I think that it is fine to say 'My DD is at a superselective school, so I know that her grades will be in the top few % and her teachers say the same, though they may be out by a grade or two'.
It is not fine to say that the same predictions can or should be able to be made by other teachers in other types of school - so to imply that noble is wrong, or worse than your DD's teachers, when she says that she cannot make such predictions, is clearly not fine. She is just working in very different circumstances, in which making predictions is HUGELY more difficult.
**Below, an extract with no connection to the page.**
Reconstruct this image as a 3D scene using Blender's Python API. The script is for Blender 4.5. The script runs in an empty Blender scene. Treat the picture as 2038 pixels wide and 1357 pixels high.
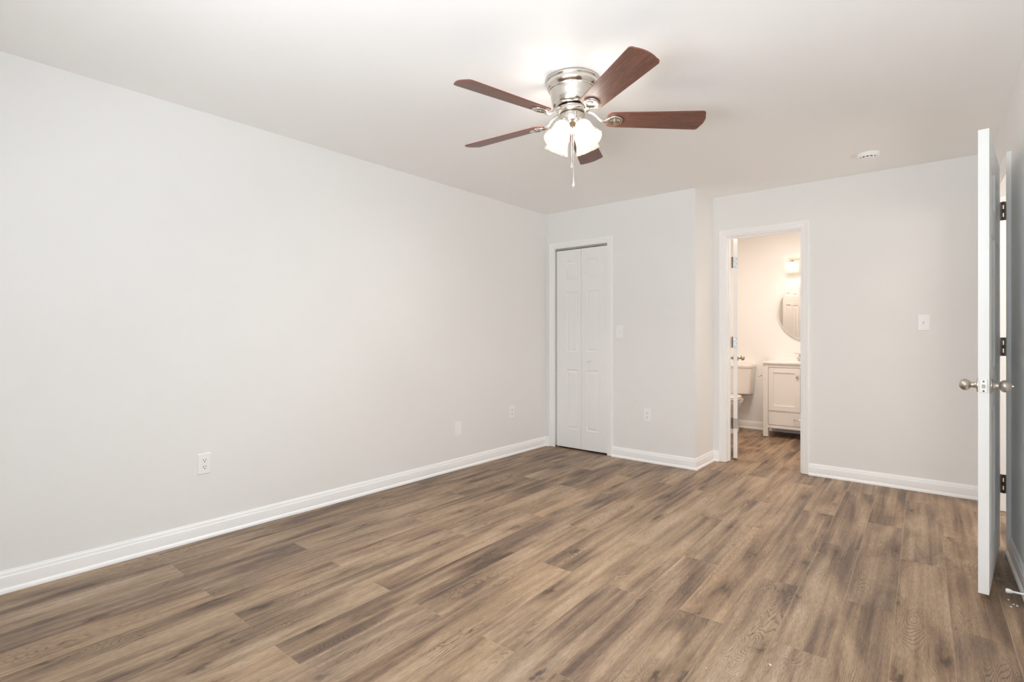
import bpy, bmesh, math, random
from mathutils import Vector, Matrix

C = bpy.context.scene.collection
sc = bpy.context.scene
PI = math.pi

# ---------------------------------------------------------------- camera, world, light, exposure
F_PX, CX, HY = 1047.37, 1019.0, 668.5
cam_data = bpy.data.cameras.new('camera')
cam = bpy.data.objects.new('camera', cam_data)
C.objects.link(cam)
cam_data.sensor_fit = 'HORIZONTAL'
cam_data.sensor_width = 36.0
cam_data.lens = F_PX / 2038.0 * 36.0
cam_data.shift_y = -(678.5 - HY) / 2038.0
cam_data.clip_start = 0.02
cam.location = (0, 0, 1.158)
cam.rotation_euler = (math.radians(90), 0, math.radians(39.686))
sc.camera = cam

sc.view_settings.view_transform = 'Standard'
sc.view_settings.look = 'None'
sc.view_settings.gamma = 1.0
sc.view_settings.use_curve_mapping = False
sc.view_settings.exposure = 0.12

world = bpy.data.worlds.new('sky')
sc.world = world
world.use_nodes = True
world.node_tree.nodes['Background'].inputs[0].default_value = (0.75, 0.86, 1.0, 1)
world.node_tree.nodes['Background'].inputs[1].default_value = 1.5

sc.cycles.max_bounces = 12
sc.cycles.diffuse_bounces = 10
sc.cycles.glossy_bounces = 5
sc.cycles.transmission_bounces = 8
sc.cycles.transparent_max_bounces = 12
sc.cycles.sample_clamp_indirect = 6.0
sc.cycles.caustics_reflective = False
sc.cycles.caustics_refractive = False


def area_light(name, loc, rot, sx, sy, power, col):
    d = bpy.data.lights.new(name, 'AREA')
    d.shape = 'RECTANGLE'
    d.size, d.size_y = sx, sy
    d.energy = power
    d.color = col
    o = bpy.data.objects.new(name, d)
    o.location = loc
    o.rotation_euler = rot
    C.objects.link(o)
    return o


def point_light(name, loc, power, col, radius=0.03):
    d = bpy.data.lights.new(name, 'POINT')
    d.energy = power
    d.color = col
    d.shadow_soft_size = radius
    o = bpy.data.objects.new(name, d)
    o.location = loc
    C.objects.link(o)
    return o


# room dimensions (metres); X along the closet wall, Y along the left wall, camera above the origin
H = 2.44
XL, YC, YB = -3.285, 4.518, 4.967        # left wall, closet wall, wall with the bathroom doorway
XC = -1.688                              # outer corner of the closet
Y0 = -0.55                               # rear wall behind the camera
TH = 0.115                               # wall thickness
YW = 6.98                                # far wall of the bathroom


def RX(y):                               # the right wall is about 1.7 degrees out of square
    return 0.2646 - 0.0297 * (y - 3.5)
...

So a superselective, typically, will draw its children from a wide area, and can be pretty sure that they are in the top 10% of ability compared even to a wider peer group. However, a comprehensive draws from a much smaller area, and can have much less confidence in how the spread of the ability of its children reflects the situation nationwide. So for example, I can say that i know the (primary) school I teach in has an ability profile skewed towards the more able, towards the nationwide picture - but exactly how much, and exactly where the 'nationwide average;' is within our cohort is pretty much impossible given the small sample size.
So for a teacher like noble, where in her, say, 150-250 pupil cohort the 'true pass mark' or even 'the true top 7% nationally' lies is well-nigh impossible, and certainly very greatly more difficult than for a school that can state with certainty that virtually all its pupils are in the top 10% nationwide.